The book is divided into chapters lovingly devoted to the sundry punctuation marks and their histories and quarrels running down the ages. It brims with conflict, which is why it is such a good read. You could be forgiven for being unaware of these decades-, indeed centuries-old dramas, such as the internecine warfare among grammarians about the uses and misuses of the colon. One thing that all sticklers can agree on, however, is that they (we?) are a fractious bunch, constantly at each other's throats about something as obscure as it is seemingly trivial. And so, perhaps predictably given her success, Truss has been subjected to a few scathing reviews, each one attempting to strike her with the unkindest cut of all: her alleged misuse of English. Sour grapes, I say.

This reviewer comes not to bury Ms. Truss, but to praise her. She has embarked on a thankless task with brio, and she deserves ever penny she has earned for it. Her achievement is of particular relevance to lawyers. Punctuation mistakes made by attorneys are legion. As someone who is constantly exposed to these errors on resumes and cover letters, which presumably are given more than a once-over by their authors, I am convinced that this book should be handed out on the very first day of law school. Witnessing a punctuation debacle is like watching someone walk into a legal interview naked, sporting unbecoming tufts of hair and a variety of tattoos, and thinking - there goes nothing. Literally.

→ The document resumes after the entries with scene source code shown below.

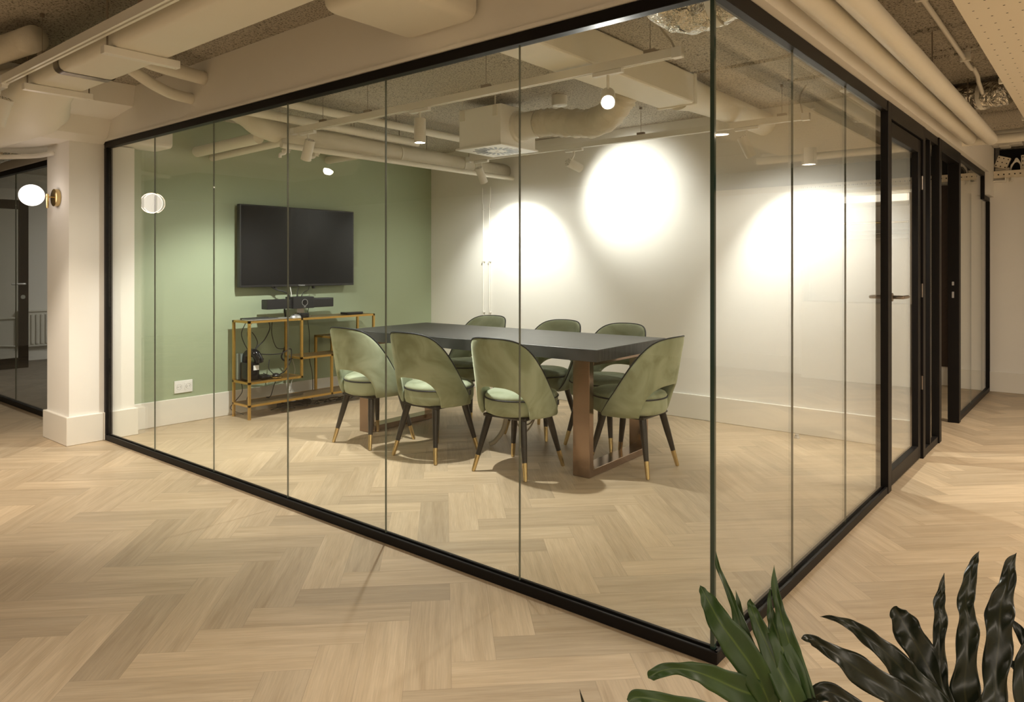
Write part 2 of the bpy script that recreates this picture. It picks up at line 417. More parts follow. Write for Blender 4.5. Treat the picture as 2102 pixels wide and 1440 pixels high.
def wall(name, *b, m='wall', label='', bev=0):
    return tag(obj(name, box(B(), *b, bev), m), label, 'wall', kind='structure')
wall('wall_left', -4.98, -4.78, .02, 3.48, 0.001, 2.47, m='green', label='sage green wall carrying the television')
wall('wall_back', -4.78, -.03, 3.38, 3.48, 0.001, 2.47, label='white wall at the back of the meeting room with pools of light')
def add_baseboard(name, x0, x1, y0, y1, label): tag(obj(name, box(B(), x0, x1, y0, y1, 0.001, .20, .003, 1), 'base'), label, 'baseboard', kind='structure')
add_baseboard('baseboard_left', -4.78, -4.762, .215, 3.362, 'tall white skirting under the green wall')
add_baseboard('baseboard_back', -4.78, -.03, 3.362, 3.38, 'tall white skirting under the white back wall')
# column with pilaster
bm = B(); box(bm, -5.06, -4.64, -.25, .19, .001, 2.13)
tag(obj('wall_column', bm, 'wall'), 'square white column at the end of the glass partition', 'column', kind='structure')
bm = B(); box(bm, -5.082, -4.62, -.272, -.03, .001, .20, .003, 1); box(bm, -4.66, -4.62, -.03, .21, .001, .20, .003, 1)
tag(obj('baseboard_column', bm, 'base'), 'tall white skirting wrapped round the column', 'baseboard', kind='structure')
# stepped beam over the column
bm = B()
prof = [(-5.6, 2.13), (-4.62, 2.13), (-4.55, 2.175), (-4.49, 2.29), (-4.14, 2.335), (-4.10, 2.47), (-5.6, 2.47)]
A_ = [bm.verts.new((x, -2.2, z)) for x, z in prof]; C_ = [bm.verts.new((x, -.0305, z)) for x, z in prof]
for i in range(len(prof)): bm.faces.new((A_[i], A_[(i+1) % 7], C_[(i+1) % 7], C_[i]))
bm.faces.new(A_); bm.faces.new(C_)
tag(obj('trim_1', bm, 'wall'), 'stepped plaster beam crossing above the column', 'beam', kind='structure')
tag(obj('trim_2', box(B(), -4.78, -4.50, .03, .42, 2.14, 2.47, .03, 3), 'wall'), 'white boxed soffit on the green wall beside the column', 'soffit', kind='structure')
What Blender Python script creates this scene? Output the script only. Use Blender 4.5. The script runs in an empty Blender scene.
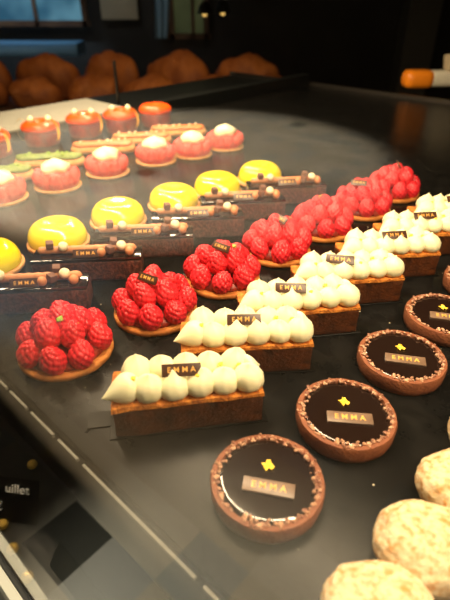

Much of the blame undoubtedly lies with Microsoft's Word® program, which has become, for many, the last best hope for catching errors. If practicing law is like being a trapeze artist without a safety harness, relying on Microsoft is like packing your parachute bag with dirty laundry. One of the most dangerous ways to remedy a deficiency in one's grasp of punctuation is to rely on this program. Its frivolity is matched only by its incompetence. True, it can pick up the odd surplus period. But it gives you a false sense of security. Moreover, as with any overused crutch, your own punctuation muscles begin to atrophy and eventually you soon become helpless without it (which is no doubt the company's intention).

There's a deeper meaning in all of this than just getting it right and, in so doing, pleasing your partner, your client, or the judge. If a pedant cares too deeply about mistakes, and takes grim joy in noticing them and pointing them out, the reckless user of English cares not a whit about his own words and the power that they have when chosen with care and punctuated properly. To become an initiate in this arcane world is to have the scales fall from one's eyes and to see the most delicate meaning where others see only marks on a page. At school, punctuation errors trigger red marks from the teacher: something to be avoided, but not something to become excited about. We are not taught the emotional calculus behind punctuation, or its rich history. I must confess that someone offered me this book as a Christmas present, and I turned it down flat, not realizing that question marks were things I wanted to learn more about. After all, life is short, and there is always more TV to watch. My ignorance, and worse, apathy, about the history of the semi-colon, and the great Aldus Manutius the Elder, were almost perfect. No longer.